Dentsu Aegis Network, who were financing the festival, feared that the site at Watkins Glen would not be ready to safely accomodate the 100,000 expected to attend

By Jordan Runtagh and Sarah Michaud
April 30, 2019 10:30 PM

The status of Woodstock 50, the star-studded festival announced last month to mark the semi-centennial of the generation-defining 1969 musical gathering, is up in the air as event investors and organizers issued differing statements Monday.

Dentsu Aegis Network, who were financing the festival, cited production concerns in a statement to Billboard, and fears that the site at Watkins Glen International in upstate New York would not be ready to safely accommodate the 100,000 expected to attend between Friday, Aug. 16 and Sunday, Aug. 18.

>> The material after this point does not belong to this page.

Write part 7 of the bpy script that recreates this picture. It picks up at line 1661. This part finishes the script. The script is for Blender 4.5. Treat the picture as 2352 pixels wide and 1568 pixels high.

“It’s a dream for agencies to work with iconic brands and to be associated with meaningful movements. We have a strong history of producing experiences that bring people together around common interests and causes which is why we chose to be a part of the Woodstock 50th Anniversary Festival,” the statement began. “But despite our tremendous investment of time, effort and commitment, we don’t believe the production of the festival can be executed as an event worthy of the Woodstock Brand name while also ensuring the health and safety of the artists, partners and attendees.”

Woodstock 50

The statement continues: “As a result and after careful consideration, Dentsu Aegis Network’s Amplifi Live, a partner of Woodstock 50, has decided to cancel the festival. As difficult as it is, we believe this is the most prudent decision for all parties involved.”

However, the publicity firm backing original festival organizer Michael Lang denies that the event is canceled.

“We are committed to ensuring that the 50th Anniversary of Woodstock is marked with a festival deserving of its iconic name and place in American history and culture. Although our financial partner is withdrawing, we will of course be continuing with the planning of the festival and intend to bring on new partners,” the told PEOPLE in a statement Monday evening. “We would like to acknowledge the State of New York and Schuyler County for all of their hard work and support. The bottom line is, there is going to be a Woodstock 50th Anniversary Festival, as there must be, and it’s going to be a blast.”

An additional statement issued late Tuesday by Woodstock 50’s legal counsel Marc Kasowitz confirms the festival is still on.

“This confirms that Woodstock 50 is proceeding with the planning and production of the festival. Dentsu has no legal right or ability to cancel it. All stakeholders, including the entertainers, should proceed with the understanding that the event will take place as planned and if they have any questions, they should reach out directly.”

Headliners were to include Miley Cyrus, JAY-Z, the Killers, the Black Keys and Chance the Rapper, as well as Woodstock ’69 veterans Santana and Grateful Dead offshoot Dead & Company featuring John Mayer. Tickets had not yet gone on sale for the event — on April 19 it was announced that ticket sales would be postponed.

Representatives for Dentsu Aegis Network have yet to respond to PEOPLE’s request for comment.

Credit: Michael Kovac/Getty; Samir Hussein/Getty; Kevin Mazur/Getty

Ironically, the 1969 incarnation of Woodstock was filled with logistical headaches that nearly doomed the event before it began. Just a month before the show was due to take place, town officials barred the festival from its original site in Wallkill, New York, leaving Lang and his organizers scrambling to find a suitable replacement.

Dairy farmer Max Yasgur’s allowed his dairy farm in nearby Bethel to serve as the new site, but the venue change left little time for construction. Without the resources to construct both a stage and a fence, the producers declared Woodstock a free festival.